SPÖ-Chefin traut Regierung keine faire Steuerreform zu.
SPÖ-Chefin Pamela Rendi-Wagner mahnt anlässlich des 130-jährigen Parteijubiläums ihre Genossen zur Einigkeit: Man müsse zurück zum Mut finden, "wo wir hart in der Sache diskutieren, aber dann auch gemeinsam für diese Sache eintreten". Nach den Diskussionen der letzten Tage verteidigte Rendi-Wagner auch ihre Haltung zur Vermögenssteuer. Der Regierung traut sie keine faire Steuerreform zu.
Die SPÖ feierte ihr Jubiläum am späten Dienstagnachmittag bei einer Veranstaltung in Hainfeld, wo zum Jahreswechsel 1888/89 der Gründungsparteitag stattgefunden hat, bei dem Victor Adler die zersplitterten Lager der Arbeiterbewegung geeint hat. Auch in den vergangenen Monaten war die SPÖ vor allem mit sich selbst beschäftigt und kam kaum zur Ruhe.
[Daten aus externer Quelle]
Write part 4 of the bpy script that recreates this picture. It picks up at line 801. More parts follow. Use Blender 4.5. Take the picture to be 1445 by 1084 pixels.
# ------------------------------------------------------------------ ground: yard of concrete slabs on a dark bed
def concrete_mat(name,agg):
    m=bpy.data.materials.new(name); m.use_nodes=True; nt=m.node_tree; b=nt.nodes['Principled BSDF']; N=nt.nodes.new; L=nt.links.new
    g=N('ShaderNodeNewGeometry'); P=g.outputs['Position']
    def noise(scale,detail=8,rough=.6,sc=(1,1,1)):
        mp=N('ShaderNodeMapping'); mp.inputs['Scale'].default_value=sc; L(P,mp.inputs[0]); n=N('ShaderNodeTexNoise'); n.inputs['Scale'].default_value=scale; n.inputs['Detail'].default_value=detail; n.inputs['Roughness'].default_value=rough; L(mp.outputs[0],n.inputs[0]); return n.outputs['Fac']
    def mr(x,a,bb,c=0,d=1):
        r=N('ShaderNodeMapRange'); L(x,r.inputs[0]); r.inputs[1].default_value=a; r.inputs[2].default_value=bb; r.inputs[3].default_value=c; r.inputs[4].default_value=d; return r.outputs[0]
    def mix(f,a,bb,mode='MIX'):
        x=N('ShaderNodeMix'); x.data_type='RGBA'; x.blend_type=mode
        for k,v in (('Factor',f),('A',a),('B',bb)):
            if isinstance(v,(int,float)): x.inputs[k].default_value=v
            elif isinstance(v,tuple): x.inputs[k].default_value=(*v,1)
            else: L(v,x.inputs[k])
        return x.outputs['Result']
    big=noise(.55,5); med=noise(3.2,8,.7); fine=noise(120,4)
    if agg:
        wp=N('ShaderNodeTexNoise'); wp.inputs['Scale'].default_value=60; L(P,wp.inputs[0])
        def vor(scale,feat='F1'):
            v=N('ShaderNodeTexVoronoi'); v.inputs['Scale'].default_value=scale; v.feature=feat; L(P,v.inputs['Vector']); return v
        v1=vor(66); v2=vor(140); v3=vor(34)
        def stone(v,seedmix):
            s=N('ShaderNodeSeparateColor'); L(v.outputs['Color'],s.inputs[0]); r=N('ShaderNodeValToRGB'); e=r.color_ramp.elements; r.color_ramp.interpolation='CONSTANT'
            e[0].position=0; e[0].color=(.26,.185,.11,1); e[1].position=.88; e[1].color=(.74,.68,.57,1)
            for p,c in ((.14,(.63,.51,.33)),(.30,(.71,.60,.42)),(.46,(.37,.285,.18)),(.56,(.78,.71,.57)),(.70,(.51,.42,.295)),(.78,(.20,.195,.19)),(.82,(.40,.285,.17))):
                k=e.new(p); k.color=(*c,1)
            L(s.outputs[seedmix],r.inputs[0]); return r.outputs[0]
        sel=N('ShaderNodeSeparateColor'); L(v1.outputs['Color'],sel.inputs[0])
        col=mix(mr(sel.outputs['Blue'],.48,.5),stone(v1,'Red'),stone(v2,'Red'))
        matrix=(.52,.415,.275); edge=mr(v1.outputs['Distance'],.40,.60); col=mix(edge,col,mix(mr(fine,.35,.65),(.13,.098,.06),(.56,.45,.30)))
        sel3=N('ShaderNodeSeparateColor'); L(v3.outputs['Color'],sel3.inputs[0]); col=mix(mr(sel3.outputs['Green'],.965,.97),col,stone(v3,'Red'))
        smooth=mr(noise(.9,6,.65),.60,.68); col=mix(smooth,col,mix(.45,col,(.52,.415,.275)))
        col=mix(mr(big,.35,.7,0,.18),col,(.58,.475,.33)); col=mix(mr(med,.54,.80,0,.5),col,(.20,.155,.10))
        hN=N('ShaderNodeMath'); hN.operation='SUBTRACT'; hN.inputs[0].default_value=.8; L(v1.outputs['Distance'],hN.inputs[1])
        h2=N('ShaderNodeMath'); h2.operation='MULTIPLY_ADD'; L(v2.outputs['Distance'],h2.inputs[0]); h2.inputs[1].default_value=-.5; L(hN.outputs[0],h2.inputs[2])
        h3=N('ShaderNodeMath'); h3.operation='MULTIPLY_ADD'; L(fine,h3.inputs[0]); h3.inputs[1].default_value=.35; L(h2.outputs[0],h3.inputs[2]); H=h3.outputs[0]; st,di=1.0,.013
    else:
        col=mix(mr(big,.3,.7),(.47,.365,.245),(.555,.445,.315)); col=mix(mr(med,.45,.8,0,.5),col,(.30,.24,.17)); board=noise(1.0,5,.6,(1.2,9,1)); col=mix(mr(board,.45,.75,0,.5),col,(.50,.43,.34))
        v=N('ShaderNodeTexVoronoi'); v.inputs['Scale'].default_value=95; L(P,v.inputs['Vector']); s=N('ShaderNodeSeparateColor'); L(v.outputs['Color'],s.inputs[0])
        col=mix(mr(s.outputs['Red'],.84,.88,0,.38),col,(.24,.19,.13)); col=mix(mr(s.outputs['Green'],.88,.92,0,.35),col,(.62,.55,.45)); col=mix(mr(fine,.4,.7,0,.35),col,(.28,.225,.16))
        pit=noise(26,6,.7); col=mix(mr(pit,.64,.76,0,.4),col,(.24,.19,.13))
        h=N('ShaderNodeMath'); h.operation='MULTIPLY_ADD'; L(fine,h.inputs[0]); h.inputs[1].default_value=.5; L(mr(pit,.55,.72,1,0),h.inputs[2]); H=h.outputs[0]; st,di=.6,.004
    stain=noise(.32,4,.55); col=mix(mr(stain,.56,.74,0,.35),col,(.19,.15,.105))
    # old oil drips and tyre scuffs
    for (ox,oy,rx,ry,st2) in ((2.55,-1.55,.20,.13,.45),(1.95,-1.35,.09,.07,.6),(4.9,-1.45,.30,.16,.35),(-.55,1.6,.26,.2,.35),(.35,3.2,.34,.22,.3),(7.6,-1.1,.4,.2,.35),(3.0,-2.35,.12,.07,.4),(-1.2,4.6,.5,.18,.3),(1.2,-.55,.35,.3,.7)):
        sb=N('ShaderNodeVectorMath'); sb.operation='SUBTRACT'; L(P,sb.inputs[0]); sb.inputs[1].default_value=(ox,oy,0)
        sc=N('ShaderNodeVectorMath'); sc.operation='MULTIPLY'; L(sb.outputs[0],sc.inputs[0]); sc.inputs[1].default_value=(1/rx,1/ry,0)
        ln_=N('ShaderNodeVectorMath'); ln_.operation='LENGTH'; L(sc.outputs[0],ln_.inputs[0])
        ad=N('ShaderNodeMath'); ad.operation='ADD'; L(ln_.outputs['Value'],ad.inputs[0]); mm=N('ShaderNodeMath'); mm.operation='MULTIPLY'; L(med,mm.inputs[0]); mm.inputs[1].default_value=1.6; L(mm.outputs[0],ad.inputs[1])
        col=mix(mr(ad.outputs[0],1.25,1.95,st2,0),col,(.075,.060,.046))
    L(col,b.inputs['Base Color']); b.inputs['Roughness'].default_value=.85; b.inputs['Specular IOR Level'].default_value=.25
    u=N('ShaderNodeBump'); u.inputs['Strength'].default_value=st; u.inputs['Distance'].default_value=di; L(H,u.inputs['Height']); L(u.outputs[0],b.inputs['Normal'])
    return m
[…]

Jüngst war Rendi-Wagner mit Widerspruch aus den Ländern konfrontiert, weil sie im APA-Interview gemeint hatte, dass derzeit nicht der richtige Zeitpunkt für eine Erbschafts- und Vermögenssteuer sei.
"Besinnung auf dsa Wesentliche"
In ihrer Rede in Hainfeld ging Rendi-Wagner (laut schriftlichem Redetext, Anm.), auf die Flügelkämpfe zur Gründungszeit ein: Die Antwort sei damals "die Besinnung auf das Wesentliche" gewesen, "die Menschen". Sozialdemokratischer Antrieb sei es, deren Leben besser und leichter zu machen - an dieser Grundhaltung habe sich in 130 Jahren nichts geändert.
Die Frage sei, was Verteilungs-, Steuer- und Chancengerechtigkeit heutzutage bedeuteten. "Der Kapitalismus unserer Zeit findet zu einem überwiegenden Teil europäisch, international statt", kritisierte Rendi-Wagner etwa internationale Konzerne wie Facebook, Amazon und Google, die so gut wie keine Steuern bezahlten. "Unsere Antwort darauf kann nicht allein die nationale Vermögenssteuer sein", sprach Rendi-Wagner das parteiinterne Reizthema der letzten Tage an. "Ist sie Teil eines gerechteren Steuersystems? Ja, das ist sie - aber eben nur ein Teil", befand die SPÖ-Chefin. Der "Kampf gegen die Ausbeutung" müsse international sein wie die Ausbeutung selbst, zitierte sie aus dem "Hainfelder Programm". Es brauche also auch eine Digitalsteuer, eine Finanztransaktionssteuer und eine Besteuerung international agierender Konzerne, forderte Rendi-Wagner.
Türkis-Blau kümmert sich nicht um Arbeiter
Die SPÖ müsse gemeinsam die "Steuergerechtigkeit des 21. Jahrhunderts" denken - denn die ÖVP-FPÖ-Regierung werde die Arbeitnehmer nicht entlasten und keine Maßnahmen setzen, damit das Wohnen leistbarer wird, glaubt Rendi-Wagner. "Sie wird jene entlasten, die die Regierungsparteien fleißig unterstützt und gespendet haben." Um die Arbeitnehmer werde sich dagegen die SPÖ kümmern - "Seite an Seite mit unseren Freunden in der Gewerkschaft".
Es dürfe nur einen Antrieb für Politik geben, nämlich für die Menschen zu arbeiten - wer das vergesse, schade der Bewegung, mahnte Rendi-Wagner. "Unser Kampf für die Menschen ist auch immer wieder ein Kampf gegen unsere Eitelkeiten, gegen unsere Bequemlichkeiten, gegen unser Beharren, gegen Verengung", betonte die Parteichefin. "Jede große Zeit der Sozialdemokratie entstand aus einer solchen Phase der Uneinigkeit und der Schwäche."
Die letzten Jahre seien für die SPÖ "keine leichten" gewesen, räumte Rendi-Wagner ein. Die Partei definiere sich zwar über Selbstkritik, "aber wem genau soll es helfen, wenn wir unsere Diskussionen am 1. Mai mit Pfeifkonzerten austragen?", fragte die Parteichefin ihre Genossen. "Wem soll es helfen, wenn Debatten über eine politische Ausrichtung zuallererst öffentlich stattfinden?" Man solle zwar hart in der Sache diskutieren, "aber dann auch gemeinsam für diese Sache eintreten", appellierte sie an ihre Mitstreiter. Denn wenn man zaghaft und uneins sei, werde am Ende für die Bevölkerung "die falsche Politik gemacht".